The direction of reverse diffusion was opposite to that of the pore fluid which flowed inward, and the flow of the pore fluid in the influential range of the moisture distribution was the principal driving force. It could be predicted that the influencing depth of the moisture distribution was not the same as the range of ascent zone of Cl⁻ concentration, although both were caused by wetting and drying cycles. The above test results indicated that the maximum influencing depth of moisture distribution was as much as 30 mm in the marine tidal zone. The width of the ascent zone of Cl⁻ concentration was only about 5 mm, thus proving that the width of ascent zone of Cl⁻ concentration was far less than the influencing depth of the moisture distribution. The conviction zone was dependent on the influencing depth of the moisture distribution, including the back-diffusion zone and inward unsaturated seepage zone.

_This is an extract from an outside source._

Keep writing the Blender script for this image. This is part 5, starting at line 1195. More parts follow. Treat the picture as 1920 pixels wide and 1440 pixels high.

Pure water in concrete pores was drawn towards the surface, which had a lower relative humidity during the drying phase after ebb tide and brought some chloride ions to the concrete surface. Thus, pure water was drawn towards the surface after ebb tide and then evaporated and crystalized chlorides. The evaporation emptied the pores and resulted in further sorption in the next flood tide, which in turn caused an increase in the chloride concentration in concrete.

4. Conclusions

The conclusions in this study are as follows:

Surface chloride concentrations in different zones of the marine environment decreased in the following order: tidal zone > splash zone > submerged zone > atmospheric zone. The surface chloride concentration in the submerged zone did not vary with time. The accumulation rate of surface chlorides in the atmospheric zone was the slowest and linearly increased. The surface chloride concentration in splash and tidal zones increased to the maximum C_a with the increase in the number of wet and dry cycles and subsequently remained stable, and the accumulation rate corresponded to the cyclic water absorption amount.

The permeation characteristics of chloride ions into concrete in different zones of the marine environment decreased according in the following order: tidal zone > splash zone > submerged zone > atmospheric zone. There was neither a moisture gradient nor water flow in concrete in the submerged and atmospheric zones, and Cl⁻ transported into concrete under the driving force of the concentration gradient. Concrete in the atmospheric zone was unsaturated, so the concentration profile of the chloride ions was much slower than that in the submerged zone. Cl⁻ in the splash and tidal zones penetrated into the interconnecting pores in concrete as bulk liquid by means of non-saturated permeation driven by the humidity gradient in the zone of IDMT under wetting and drying cycles. The variation trend of chloride permeation characteristics along the altitudinal gradient was consistent with that of CWAA. The concentration profile of chloride was the highest in the area where the tidal zone met the splash zone (the peak of the tide zone).

The width of ascent zone of Cl⁻ concentration in tidal and splash zones was far less than the influencing depth of the moisture distribution. The range of the conviction zone was dependent on the influencing depth of moisture distribution which included the back-diffusion zone and inward unsaturated penetration zone.